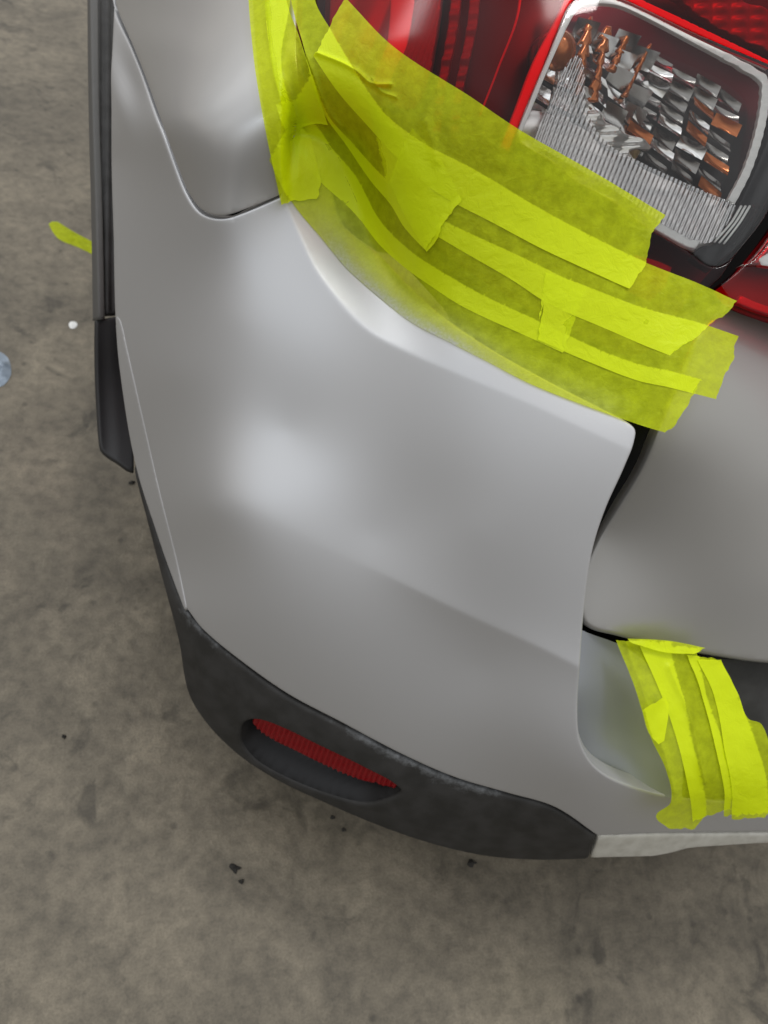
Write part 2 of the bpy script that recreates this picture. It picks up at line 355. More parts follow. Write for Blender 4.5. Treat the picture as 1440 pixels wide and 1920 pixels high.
# lower cladding
clad_outline = spline([(250, 866, 1), (297, 1020), (329, 1110), (346, 1145, 1), (378, 1185), (448, 1243.5), (538, 1307), (638, 1360), (748, 1418), (848, 1462), (948, 1492), (1038, 1519), (1117, 1570, 1), (1103, 1612, 1), (1000, 1614), (900, 1605), (800, 1581), (700, 1546), (600, 1503), (520, 1465), (450, 1420), (390, 1362), (352, 1300), (333, 1200), (300, 1075), (270, 960), (252, 890)], 6, True)
recess = spline([(452, 1378), (460, 1352), (485, 1347), (530, 1362), (600, 1396), (680, 1435), (752, 1478), (735, 1492), (690, 1504), (640, 1496), (560, 1468), (490, 1432), (460, 1402)], 6, True)
rim = lambda uv: .004*np.exp(-(polydist(uv, recess)[0]/9)**2)
clad = P(panel('bumper_cladding', clad_outline, body, clad_m, car, off=.001, r=.004, skirt=.03, step=8, holes=[recess], fn=lambda uv: .003*smooth(0, 40, polydist(uv, clad_outline)[0])))
LAST2 = LAST['uv']
# recess bowl: the sides slope down; black colour stands in for the shade inside
def bowl(uv):
    d = polydist(uv, recess)[0]; return -.001-.034*smooth(0, 24, d)
P(panel('reflector_recess', recess, body, black, clad, off=0, r=0, skirt=0, step=6, fn=bowl))
refl_out = spline([(470, 1352), (500, 1356), (530, 1368), (600, 1401), (680, 1441), (745, 1478), (690, 1474), (640, 1458), (560, 1420), (500, 1390), (475, 1370)], 5, True)
P(panel('reflector', refl_out, body, mat('red_reflector_plastic', (.22, .0015, .005), .28, 0, .1, .1, spec=.3), clad, off=-.009, r=.001, skirt=.006, step=2.2,
        fn=lambda uv: .0038*np.abs(np.sin((uv[:, 0]*.93+uv[:, 1]*.35)*math.pi/10.))))
_V = LAST2; _d = polydist(_V, spline([(344, 1145), (378, 1185), (448, 1243), (538, 1307), (638, 1360), (748, 1418), (848, 1462), (948, 1492)], 12), False)[0]
_a = clad.data.attributes.new('wear', 'FLOAT', 'POINT'); _n = len(clad.data.vertices); _w = np.zeros(_n)
_w[:len(_V)] = np.exp(-(_d/16)**1.5)*(.25+.75*smooth(560, 700, _V[:, 0])*smooth(1000, 900, _V[:, 0])+.5*smooth(460, 400, _V[:, 0])); _a.data.foreach_set('value', _w)
# inner shell behind every gap
shell = spline([(225, TOPY, 1), (235, 300), (240, 600), (270, 850), (330, 1080), (370, 1280), (560, 1450), (800, 1550), (1000, 1590), (R_, 1590, 1), (R_, TOPY, 1)], 40, True)
P(panel('inner_body', shell, body, dark, car, off=-.22, r=0, skirt=.1, step=45))
# pale strip under the bumper
strip_out = spline([(1123, 1571, 1), (1240, 1567, 1), (R_, 1563, 1), (R_, 1578, 1), (1440, 1584), (1340, 1590), (1292, 1594), (1262, 1602), (1225, 1609, 1), (1107, 1612, 1)], 6, True)
P(panel('lower_bumper_strip', strip_out, body, pale, car, off=-.001, r=.003, skirt=.03, step=7))
# ---- tailgate, step
gate_out = spline([(1372, 566, 1), (1440, 592), (1640, 662), (R_, 730, 1), (R_, 1270, 1), (1440, 1246), (1350, 1234), (1240, 1214), (1150, 1192), (1112, 1182), (1092, 1165), (1086, 1120), (1098, 1060), (1122, 1005), (1150, 957), (1196, 880), (1230, 803), (1266, 710), (1310, 620)], 7, True)
P(panel('gap_shade_sheet', spline([(1186, 786, 1), (1240, 800, 1), (1203, 882), (1155, 960), (1130, 1006), (1104, 1062, 1), (1094, 1060, 1), (1118, 980), (1146, 900), (1168, 840)], 6, True), body, dark, car, off=-.022, r=0, skirt=.03, step=9))  # dark sheet added in the gap to paint its shade black
def gform(uv): return g2(uv, (1300, 900), (150, 200), .006)
P(panel('tailgate', gate_out, gate, gate_m, car, off=0, r=.006, skirt=.03, step=9, fn=gform))
step_srf = Surf([(1090, 1150, .60), (1150, 1210, .555), (1440, 1260, .55), (1440, 1480, .455), (1240, 1480, .465), (1100, 1420, .475), (1090, 1300, .56), (1180, 1330, .505), (1300, 1330, .500), (1600, 1300, .53), (1600, 1500, .47)],
    disp=lambda uv: g2(uv, (1150, 1400), (60, 40), -.004, .5)+g2(uv, (1190, 1420), (50, 16), .003, .5))
step_out = spline([(1078, 1170, 1), (1110, 1186), (1200, 1226), (1262, 1300), (1290, 1400), (1290, 1500, 1), (1180, 1490), (1100, 1450), (1070, 1390), (1066, 1250)], 7, True)
P(panel('bumper_step', step_out, step_srf, step_m, car, off=-.011, r=0, skirt=.0, step=9))
pad_out = spline([(1268, 1300, 1), (1230, 1236, 1), (R_, 1240, 1), (R_, 1510, 1), (1300, 1500, 1), (1296, 1400)], 9, True)
P(panel('step_pad', pad_out, step_srf, clad_m, car, off=-.010, r=.002, skirt=.01, step=10))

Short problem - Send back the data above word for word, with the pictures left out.

Answer -
Write part 2 of the bpy script that recreates this picture. It picks up at line 355. More parts follow. Write for Blender 4.5. Treat the picture as 1440 pixels wide and 1920 pixels high.
# lower cladding
clad_outline = spline([(250, 866, 1), (297, 1020), (329, 1110), (346, 1145, 1), (378, 1185), (448, 1243.5), (538, 1307), (638, 1360), (748, 1418), (848, 1462), (948, 1492), (1038, 1519), (1117, 1570, 1), (1103, 1612, 1), (1000, 1614), (900, 1605), (800, 1581), (700, 1546), (600, 1503), (520, 1465), (450, 1420), (390, 1362), (352, 1300), (333, 1200), (300, 1075), (270, 960), (252, 890)], 6, True)
recess = spline([(452, 1378), (460, 1352), (485, 1347), (530, 1362), (600, 1396), (680, 1435), (752, 1478), (735, 1492), (690, 1504), (640, 1496), (560, 1468), (490, 1432), (460, 1402)], 6, True)
rim = lambda uv: .004*np.exp(-(polydist(uv, recess)[0]/9)**2)
clad = P(panel('bumper_cladding', clad_outline, body, clad_m, car, off=.001, r=.004, skirt=.03, step=8, holes=[recess], fn=lambda uv: .003*smooth(0, 40, polydist(uv, clad_outline)[0])))
LAST2 = LAST['uv']
# recess bowl: the sides slope down; black colour stands in for the shade inside
def bowl(uv):
    d = polydist(uv, recess)[0]; return -.001-.034*smooth(0, 24, d)
P(panel('reflector_recess', recess, body, black, clad, off=0, r=0, skirt=0, step=6, fn=bowl))
refl_out = spline([(470, 1352), (500, 1356), (530, 1368), (600, 1401), (680, 1441), (745, 1478), (690, 1474), (640, 1458), (560, 1420), (500, 1390), (475, 1370)], 5, True)
P(panel('reflector', refl_out, body, mat('red_reflector_plastic', (.22, .0015, .005), .28, 0, .1, .1, spec=.3), clad, off=-.009, r=.001, skirt=.006, step=2.2,
        fn=lambda uv: .0038*np.abs(np.sin((uv[:, 0]*.93+uv[:, 1]*.35)*math.pi/10.))))
_V = LAST2; _d = polydist(_V, spline([(344, 1145), (378, 1185), (448, 1243), (538, 1307), (638, 1360), (748, 1418), (848, 1462), (948, 1492)], 12), False)[0]
_a = clad.data.attributes.new('wear', 'FLOAT', 'POINT'); _n = len(clad.data.vertices); _w = np.zeros(_n)
_w[:len(_V)] = np.exp(-(_d/16)**1.5)*(.25+.75*smooth(560, 700, _V[:, 0])*smooth(1000, 900, _V[:, 0])+.5*smooth(460, 400, _V[:, 0])); _a.data.foreach_set('value', _w)
# inner shell behind every gap
shell = spline([(225, TOPY, 1), (235, 300), (240, 600), (270, 850), (330, 1080), (370, 1280), (560, 1450), (800, 1550), (1000, 1590), (R_, 1590, 1), (R_, TOPY, 1)], 40, True)
P(panel('inner_body', shell, body, dark, car, off=-.22, r=0, skirt=.1, step=45))
# pale strip under the bumper
strip_out = spline([(1123, 1571, 1), (1240, 1567, 1), (R_, 1563, 1), (R_, 1578, 1), (1440, 1584), (1340, 1590), (1292, 1594), (1262, 1602), (1225, 1609, 1), (1107, 1612, 1)], 6, True)
P(panel('lower_bumper_strip', strip_out, body, pale, car, off=-.001, r=.003, skirt=.03, step=7))
# ---- tailgate, step
gate_out = spline([(1372, 566, 1), (1440, 592), (1640, 662), (R_, 730, 1), (R_, 1270, 1), (1440, 1246), (1350, 1234), (1240, 1214), (1150, 1192), (1112, 1182), (1092, 1165), (1086, 1120), (1098, 1060), (1122, 1005), (1150, 957), (1196, 880), (1230, 803), (1266, 710), (1310, 620)], 7, True)
P(panel('gap_shade_sheet', spline([(1186, 786, 1), (1240, 800, 1), (1203, 882), (1155, 960), (1130, 1006), (1104, 1062, 1), (1094, 1060, 1), (1118, 980), (1146, 900), (1168, 840)], 6, True), body, dark, car, off=-.022, r=0, skirt=.03, step=9))  # dark sheet added in the gap to paint its shade black
def gform(uv): return g2(uv, (1300, 900), (150, 200), .006)
P(panel('tailgate', gate_out, gate, gate_m, car, off=0, r=.006, skirt=.03, step=9, fn=gform))
step_srf = Surf([(1090, 1150, .60), (1150, 1210, .555), (1440, 1260, .55), (1440, 1480, .455), (1240, 1480, .465), (1100, 1420, .475), (1090, 1300, .56), (1180, 1330, .505), (1300, 1330, .500), (1600, 1300, .53), (1600, 1500, .47)],
    disp=lambda uv: g2(uv, (1150, 1400), (60, 40), -.004, .5)+g2(uv, (1190, 1420), (50, 16), .003, .5))
step_out = spline([(1078, 1170, 1), (1110, 1186), (1200, 1226), (1262, 1300), (1290, 1400), (1290, 1500, 1), (1180, 1490), (1100, 1450), (1070, 1390), (1066, 1250)], 7, True)
P(panel('bumper_step', step_out, step_srf, step_m, car, off=-.011, r=0, skirt=.0, step=9))
pad_out = spline([(1268, 1300, 1), (1230, 1236, 1), (R_, 1240, 1), (R_, 1510, 1), (1300, 1500, 1), (1296, 1400)], 9, True)
P(panel('step_pad', pad_out, step_srf, clad_m, car, off=-.010, r=.002, skirt=.01, step=10))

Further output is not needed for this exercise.